Ercan Güven

Ercan Güven

eguven@milliyet.com.tr

Tüm Yazıları
Haberin Devamı

Şu muazzam Fenerbahçe taraftarı ve sahada kaldığı sürece muazzam oynayan Valbuena ile Kadıköy’de kaybedecek hali yoktu Fenerbahçe’nin her halde!..
Ersun Yanal’ın ilginç hamleleri bile engel olamazdı böylesine katmerli ve muhteşem gücün karşısında.
Bu sezonun geleneğini sürdürüp en avantajlı dakikalarında biraz sallansa da ayakta kaldı ve kazandı Fenerbahçe.
Söylemesi ayıp, düşme hattından uzaklaştı.
Maçın kırılma noktası, alışılmadık şekilde erken ve henüz dördüncü dakikadaydı... “Kaza” mıdır “ceza” mıdır bilinmez, Rizespor’un ilk atağı Melnjak’ın dokunuşuyla Fenerbahçe’yi 1-0 mağlup duruma düşürdü.
Kadıköy... Tıka basa tribünler... Ve maçın başında gol yiyen Fener...
Evet... Bu bir kırılma noktasıydı ve kırılıp bir an önce geride kalan Fenerbahçe’nin “mağlup duruma düşmeden galip gelmeyi özlememek” gibi tuhaf alışkanlığıydı!
Artık Fenerbahçe’nin önünde tepki vereceği, azmini sahaya koyacağı koskoca bir 86 dakika vardı.
Ne kadarını mı değerlendirdi?

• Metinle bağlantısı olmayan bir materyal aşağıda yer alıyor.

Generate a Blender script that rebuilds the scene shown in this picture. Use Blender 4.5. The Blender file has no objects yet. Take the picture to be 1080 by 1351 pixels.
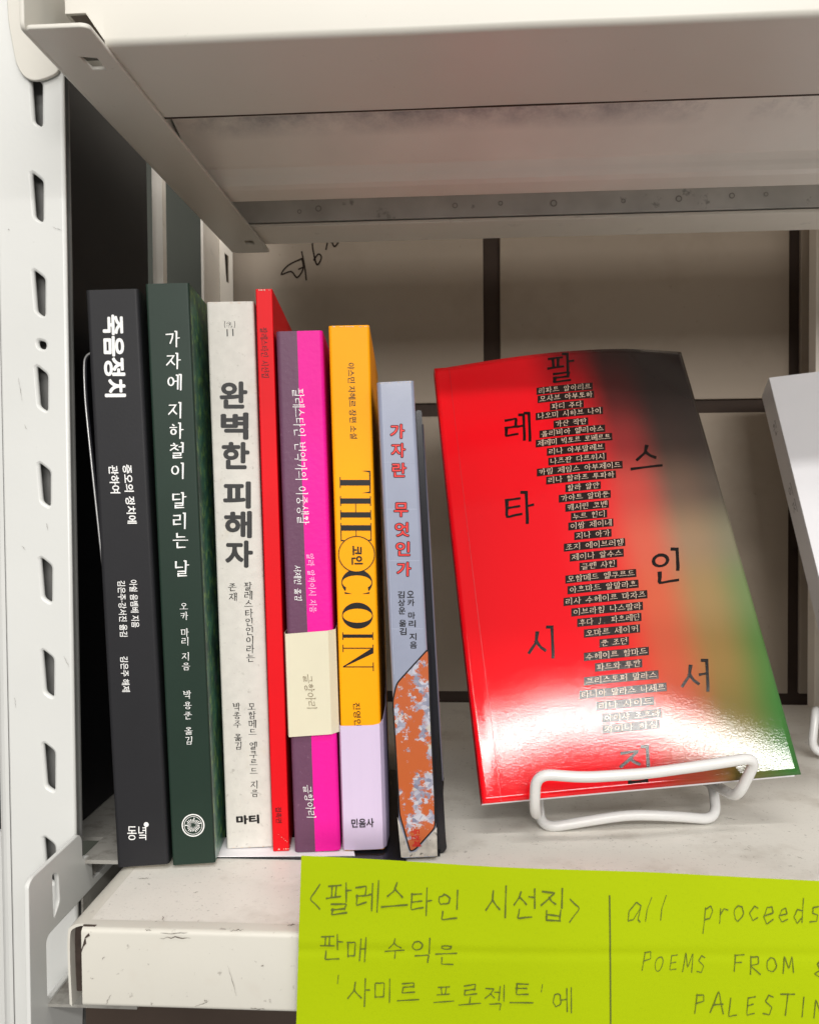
import bpy, bmesh, math, random
from mathutils import Vector, Matrix, noise
from mathutils.geometry import tessellate_polygon
rnd = random.Random(7)
scene = bpy.context.scene
col = scene.collection

# ------------------------------------------------------------------ camera, world, lamps, exposure
CAM_H, YAW, PITCH, ROLL, FPX = 0.138, math.radians(3.48), math.radians(1.413), math.radians(-0.454), 1080.0
fw = Vector((-math.sin(YAW)*math.cos(PITCH), math.cos(YAW)*math.cos(PITCH), -math.sin(PITCH)))
r0 = Vector((math.cos(YAW), math.sin(YAW), 0)); u0 = r0.cross(fw)
rt = r0*math.cos(ROLL) + u0*math.sin(ROLL); up = -r0*math.sin(ROLL) + u0*math.cos(ROLL)
cd = bpy.data.cameras.new('camera'); cam = bpy.data.objects.new('camera', cd); col.objects.link(cam)
cam.matrix_world = Matrix(((rt.x, up.x, -fw.x, 0), (rt.y, up.y, -fw.y, 0), (rt.z, up.z, -fw.z, CAM_H), (0, 0, 0, 1)))
cd.sensor_fit = 'HORIZONTAL'; cd.sensor_width = 36; cd.lens = 36; cd.clip_start = 0.005; cd.clip_end = 50
cd.dof.use_dof = True; cd.dof.focus_distance = 0.32; cd.dof.aperture_fstop = 40
scene.camera = cam

w = bpy.data.worlds.new('World'); scene.world = w; w.use_nodes = True
bg = w.node_tree.nodes['Background']; bg.inputs[0].default_value = (1.0, 0.97, 0.93, 1); bg.inputs[1].default_value = 0.38

def lamp(name, loc, target, sx, sy, watts, colr=(1, .97, .93)):
    l = bpy.data.lights.new(name, 'AREA'); l.shape = 'RECTANGLE'; l.size = sx; l.size_y = sy; l.energy = watts; l.color = colr
    o = bpy.data.objects.new(name, l); col.objects.link(o); o.location = loc
    o.rotation_euler = (Vector(target) - Vector(loc)).to_track_quat('-Z', 'Y').to_euler()
lamp('ceiling_tube', (0.62, -1.45, 1.29), (0.62, 0.35, 0.1), 2.0, 0.07, 33)
lamp('ceiling_tube_beside', (-1.25, -1.3, 1.37), (-1.25, 0.35, 0.05), 1.6, 0.12, 11)
lamp('shop_front_glow', (0.5, -3.0, 0.92), (0.2, 0.4, 0.1), 1.8, 0.5, 80)
lamp('ceiling_tube_above', (0.3, -0.45, 1.75), (0.3, 0.3, 0.0), 1.2, 0.12, 16)
vs = scene.view_settings; vs.view_transform = 'Standard'; vs.look = 'None'; vs.exposure = -0.42; vs.gamma = 1.0
scene.display_settings.display_device = 'sRGB'; vs.use_curve_mapping = False

# ------------------------------------------------------------------ photo pixel -> place
def ray(u, v): return rt*((u-540)/FPX) - up*((v-675.5)/FPX) + fw
CO = Vector((0, 0, CAM_H))
def at(u, v, X=None, Y=None, Z=None):
    d = ray(u, v)
    t = X/d.x if X is not None else Y/d.y if Y is not None else (Z-CAM_H)/d.z
    return CO + d*t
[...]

Yarısından azını!
Tabi golden sonra Kadıköy’e önde oynamak gol aramak niyetiyle gelmiş Rizespor’un galibiyeti korumak için içgüdüsel olarak geriye yaslanması Fenerbahçe’nin işini kolaylaştırdı.
Ardından Fenerbahçe’de Valbuena futbolu başladı... Hangi kanada gitse onu saat gibi çalıştıran, sevgilisi gibi topun peşinden ayrılmayan Fransız, Fenerbahçe’nin kazanma isteğini kamçılayanların başındaydı. İkinci bir isim gerekirse Mehmet Topal’ı söylemek lazım.
Serdar Aziz’in attığı beraberlik golünden sonra, ilk devrenin kesin hakimi Fenerbahçe’ydi ve maçın ilk yarısı tamamlanmadan beş dakika önce Rizespor’un başına “en kötüsü” geldi...
Önce Soldado’nun galibiyet golü, ardından Moroziuk’un kırmızı kartı...
Soyunma odasına mağlup ve eksik giden Rizespor’u ikinci yarıya Nakoulma’sız ve Saadane’li çıkardı Okan hoca. Yani hücumdan bir kişi alıp savunma ve orta sahayı güçlendirmek istedi. Dizilişi 4-4-1 yaptı. Ve işin bittiğini sananlar fena halde yanıldı!
Okan Buruk hamlesinin ne kadar doğru olduğu eksik oynamasına rağmen orta sahaya hakim olan Rizespor’un 56. dakikada yine Melnjak ile beraberliği yakalamasıyla anlaşıldı.
İkinci devrenin en az yarısında hangi takımın eksik olduğu bile belli değildi sahada... Golün öncesi ve sonrasında Rizespor’un tehlikeli atakları gol olmadıysa, şansına şükretmeli Fenerbahçe... Çünkü sahada adeta durarak ve rakibe uzak oynamaya başlamıştı ev sahibi.
Ersun Yanal’ın beraberlik golüne yanıtı ilginçti... Zajc-Ayew değişikliği... Bir “tık” daha “eksildi” Fenerbahçe orta sahası. Rize baskısı bir”tık” daha arttı.
Neyse ki, on dakika sonra -aslında Zajc’ın yerine girmesi gereken- Mehmet Ekici’yi tükenmiş Valbuena’nın yerine alarak hatasını düzeltmeye çalıştı Ersun Hoca.
Toparlanan Fenerbahçe karşısında Rizespor’un direnci her türlü Fenerbahçe planını engelledi, düğümü çözmek futbol kurallarına kaldı!
Birkaç heves, arzu, talepten sonra 80. dakikada iki hakemin VAR konsültasyonu sonunda beklediği penaltısına kavuştu Fenerbahçe. Aslında penaltıda... “İzlemedi demesinler” endişesi var artık VAR’da.
Fenerbahçe nihayet gelip duruma geçti.
Kadıköy’de... Tıka basa muhteşem tribünler önünde... Valbuena şaheseriyle... Rakip on kişi kalmışken... Penaltı golüyle.
Ayıptır söylemesi düşme hattından çıktı ya...
“Bravo” derken bile mahcup oluyor insan.